The first thirty pages of Titus Groan show more ingenuity and creativity, I think, than eighteen hours of The Witcher or whatever. There's a room full of nothing but white cats, a tower of murderous owls, and a room that holds only the roots of en enormous tree that extends laterally out of the side of the castle; this room is the haunt of the power-hungry identical twins Cora and Clarice. The lord of Gormenghast, Sepulchrave, the Earl of Groan, lives his days miserably, following the regimen laid out by the master of ritual, Sourdust. The rituals are scrupulously followed because they are the Groans' ancient power, but they are nonsensical, comprising tasks like climbing the stairs in the Tower of Flints three times and leaving three successive cups of wine in a windowsill. The tedium of ritual mirrors the castle's crumbling facade; it too exists only for itself without purpose and without attention, and those who live in it turn a blind eye to the way time strips the castle of its grandeur. Meanwhile, the head gardener polishes all the apples in the orchard.

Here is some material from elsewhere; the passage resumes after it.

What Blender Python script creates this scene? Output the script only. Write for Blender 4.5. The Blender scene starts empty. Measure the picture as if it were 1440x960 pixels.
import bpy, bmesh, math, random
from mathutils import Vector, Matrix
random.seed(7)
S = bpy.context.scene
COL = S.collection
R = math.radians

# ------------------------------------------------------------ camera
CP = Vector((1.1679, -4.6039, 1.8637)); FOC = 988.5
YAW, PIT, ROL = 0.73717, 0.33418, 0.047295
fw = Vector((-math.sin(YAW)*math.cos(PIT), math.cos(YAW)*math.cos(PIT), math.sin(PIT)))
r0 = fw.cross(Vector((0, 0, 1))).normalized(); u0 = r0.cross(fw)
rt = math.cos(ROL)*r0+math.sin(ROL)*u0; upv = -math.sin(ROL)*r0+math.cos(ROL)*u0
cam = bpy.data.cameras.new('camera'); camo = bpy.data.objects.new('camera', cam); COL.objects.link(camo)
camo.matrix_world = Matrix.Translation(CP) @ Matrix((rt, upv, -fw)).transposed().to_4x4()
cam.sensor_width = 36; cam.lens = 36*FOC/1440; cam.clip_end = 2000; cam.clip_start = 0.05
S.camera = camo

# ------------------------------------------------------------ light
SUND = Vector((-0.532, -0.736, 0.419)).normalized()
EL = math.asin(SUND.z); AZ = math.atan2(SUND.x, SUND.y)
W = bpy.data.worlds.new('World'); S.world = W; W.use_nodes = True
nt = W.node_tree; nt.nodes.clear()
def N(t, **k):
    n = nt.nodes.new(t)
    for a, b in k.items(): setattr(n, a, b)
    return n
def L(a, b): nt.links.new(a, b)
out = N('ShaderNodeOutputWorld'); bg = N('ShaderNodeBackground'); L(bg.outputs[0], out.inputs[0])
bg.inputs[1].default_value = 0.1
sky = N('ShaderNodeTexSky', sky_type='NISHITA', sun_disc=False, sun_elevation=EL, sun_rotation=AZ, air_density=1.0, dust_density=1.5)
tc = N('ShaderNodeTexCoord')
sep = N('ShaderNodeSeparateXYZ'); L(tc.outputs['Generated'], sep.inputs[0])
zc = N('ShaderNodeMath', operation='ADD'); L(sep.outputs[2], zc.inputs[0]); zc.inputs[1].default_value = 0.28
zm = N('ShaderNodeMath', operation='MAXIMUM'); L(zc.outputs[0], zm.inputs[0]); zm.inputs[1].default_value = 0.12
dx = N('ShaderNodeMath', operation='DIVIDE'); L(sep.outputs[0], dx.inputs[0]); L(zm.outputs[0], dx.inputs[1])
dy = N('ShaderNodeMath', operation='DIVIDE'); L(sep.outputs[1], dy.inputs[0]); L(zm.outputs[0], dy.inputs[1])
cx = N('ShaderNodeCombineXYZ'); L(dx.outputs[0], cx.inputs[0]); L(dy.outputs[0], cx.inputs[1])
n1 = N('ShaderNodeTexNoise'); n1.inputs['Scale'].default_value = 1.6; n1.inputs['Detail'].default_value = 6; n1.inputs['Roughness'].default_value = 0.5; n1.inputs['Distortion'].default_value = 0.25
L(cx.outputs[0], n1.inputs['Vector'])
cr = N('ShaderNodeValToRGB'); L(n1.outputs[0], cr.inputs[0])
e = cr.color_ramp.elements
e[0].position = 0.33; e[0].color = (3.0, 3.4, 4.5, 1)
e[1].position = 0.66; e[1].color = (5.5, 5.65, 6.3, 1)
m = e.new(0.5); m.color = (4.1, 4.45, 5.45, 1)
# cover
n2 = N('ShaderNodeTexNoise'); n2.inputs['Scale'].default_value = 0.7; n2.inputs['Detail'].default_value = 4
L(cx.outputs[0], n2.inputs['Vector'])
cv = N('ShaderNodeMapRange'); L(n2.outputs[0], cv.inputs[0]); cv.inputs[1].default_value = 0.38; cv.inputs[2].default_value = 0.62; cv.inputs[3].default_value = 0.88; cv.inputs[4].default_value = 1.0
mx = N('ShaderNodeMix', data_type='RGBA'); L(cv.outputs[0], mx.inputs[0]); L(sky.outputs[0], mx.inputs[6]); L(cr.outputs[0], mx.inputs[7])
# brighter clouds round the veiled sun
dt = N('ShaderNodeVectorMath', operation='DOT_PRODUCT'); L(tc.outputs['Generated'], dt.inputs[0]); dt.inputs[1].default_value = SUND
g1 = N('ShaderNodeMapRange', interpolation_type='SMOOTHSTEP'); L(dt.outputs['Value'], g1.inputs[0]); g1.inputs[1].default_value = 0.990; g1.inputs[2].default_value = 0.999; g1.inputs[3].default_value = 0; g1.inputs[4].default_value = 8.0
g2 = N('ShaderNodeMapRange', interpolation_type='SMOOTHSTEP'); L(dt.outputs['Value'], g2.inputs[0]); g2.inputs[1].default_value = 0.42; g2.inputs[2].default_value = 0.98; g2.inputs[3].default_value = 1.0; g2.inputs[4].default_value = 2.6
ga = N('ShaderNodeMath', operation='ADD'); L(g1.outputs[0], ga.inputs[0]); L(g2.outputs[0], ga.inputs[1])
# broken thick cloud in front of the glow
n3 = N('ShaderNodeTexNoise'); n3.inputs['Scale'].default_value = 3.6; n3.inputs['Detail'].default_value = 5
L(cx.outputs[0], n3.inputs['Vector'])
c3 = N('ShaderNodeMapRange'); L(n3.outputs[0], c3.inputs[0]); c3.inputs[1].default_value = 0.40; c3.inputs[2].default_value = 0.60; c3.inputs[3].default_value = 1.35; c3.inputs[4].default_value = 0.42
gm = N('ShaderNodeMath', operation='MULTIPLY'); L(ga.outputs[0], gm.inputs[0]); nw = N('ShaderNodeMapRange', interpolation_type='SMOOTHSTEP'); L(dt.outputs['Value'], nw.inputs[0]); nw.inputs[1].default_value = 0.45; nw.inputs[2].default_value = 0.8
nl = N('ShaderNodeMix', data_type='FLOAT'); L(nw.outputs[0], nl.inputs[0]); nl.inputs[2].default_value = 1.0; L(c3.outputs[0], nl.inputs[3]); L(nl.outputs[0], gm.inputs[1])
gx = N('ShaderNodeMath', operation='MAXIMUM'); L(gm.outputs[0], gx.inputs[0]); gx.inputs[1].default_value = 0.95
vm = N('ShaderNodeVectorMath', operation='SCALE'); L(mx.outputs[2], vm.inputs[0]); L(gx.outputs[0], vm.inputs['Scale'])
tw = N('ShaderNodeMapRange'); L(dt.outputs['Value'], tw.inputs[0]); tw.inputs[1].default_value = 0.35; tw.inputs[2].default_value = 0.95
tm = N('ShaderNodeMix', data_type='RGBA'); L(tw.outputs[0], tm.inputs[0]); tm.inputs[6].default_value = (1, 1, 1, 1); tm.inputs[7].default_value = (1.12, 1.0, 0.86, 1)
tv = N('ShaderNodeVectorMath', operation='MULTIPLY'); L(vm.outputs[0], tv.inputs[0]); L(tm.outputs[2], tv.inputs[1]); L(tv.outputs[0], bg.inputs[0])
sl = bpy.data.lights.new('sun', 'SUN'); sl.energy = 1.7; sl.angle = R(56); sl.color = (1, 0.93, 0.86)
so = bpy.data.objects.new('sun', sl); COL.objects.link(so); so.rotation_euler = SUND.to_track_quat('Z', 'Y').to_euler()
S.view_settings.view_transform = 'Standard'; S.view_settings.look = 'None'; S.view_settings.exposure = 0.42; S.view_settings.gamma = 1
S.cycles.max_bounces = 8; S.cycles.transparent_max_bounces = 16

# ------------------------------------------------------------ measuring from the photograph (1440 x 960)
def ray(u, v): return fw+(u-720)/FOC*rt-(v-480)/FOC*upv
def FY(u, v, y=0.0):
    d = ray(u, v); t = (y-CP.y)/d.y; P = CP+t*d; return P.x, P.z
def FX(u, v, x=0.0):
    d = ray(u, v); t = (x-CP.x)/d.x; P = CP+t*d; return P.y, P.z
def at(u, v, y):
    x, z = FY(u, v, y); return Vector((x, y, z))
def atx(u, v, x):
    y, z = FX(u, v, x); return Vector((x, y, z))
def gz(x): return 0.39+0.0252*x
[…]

For all the bigness of the castle--I think only a deep-pocketed studio like HBO could really do it justice, if anyone ever tried--life in it seems cramped and circumscribed. When the novel opens, all the servants in the castle are in revelry over the birth of Titus, but for long stretches it seems as if no one lives in the castle but a half dozen major characters, each of whom is entirely turned inward. For Lord Sepulchrave, it's his books; for his wife the Countess, her birds and cats; for their daughter Fuchsia, the musty and crowded attic where she goes to be alone. Even when they talk to each other, these characters hardly seem to hear each other.

But despite this narrow view, I came to read it the second time as a novel with interesting things to say about class. Titus Groan opens in the "Hall of Bright Carvings," a room full of beautiful wooden statues created by the Dwellers, who live in shanty-like huts outside the castle walls. The Dwellers spend all year carving these statues to be judged by the Earl, who chooses three to remain in the Hall, and the rest are burned. But no one ever visits the Hall; its curator lives basically in happy isolation. Like the rest of the castle's rituals, the ritual of the Bright Carvings goes on meaninglessly because it is so old, and yet the carvers devote their lifetimes to it. The castle relies on the immiseration of thousands, and yet it provides no meaning or comfort for Sepulchrave or anyone else.

It's in this context that Steerpike, the ambitious kitchen boy, appears. Steerpike, disgusted at the idea of working for the corpulent and cruel cook, Swelter, insinuates himself into court, seducing Fuchsia and manipulating the twins into burning down the Gormenghast library so he can "save" everyone. At the end of the novel, Steerpike has become the apprentice to the master of ritual, though a class upstart like he is can only master ritual in order to destroy it. There's some indication (affirmed in Gormenghast, I'm sure) that Titus is a foil to Steerpike, as the young earl who drops the ceremonial stone in the water, indicating that he's come to shake up the ossified state of things at Gormenghast. Without reading the next novel again--which I will, eventually--it's interesting to me that these two characters are set up to be so similar, but it's Titus with his noble blood whose distruption is formulated as heroism, and the upstart Steerpike who is made the villain.

I see again why I had trouble with the novel the first time around. Unlike Game of Thrones, a franchise where things really happen, Titus Groan is ponderous and slow. Peake makes great use of the setting--I have remembered for years the awful scene of Sepulchrave climbing into the Tower of Flints to let himself be devoured by owls--but the action itself is slow, focused on the minute movement of eyes, feet, lips, hands. And the language itself is as overwrought as the 19th century Gothic novels by which it's inspired. It's luscious and campy, but perhaps not for the impatient. George R. R. Martin fans might find it a little too glacial for their tastes (even as they're entering the second decade of waiting for the next installation) but to me, its rewards are much finer.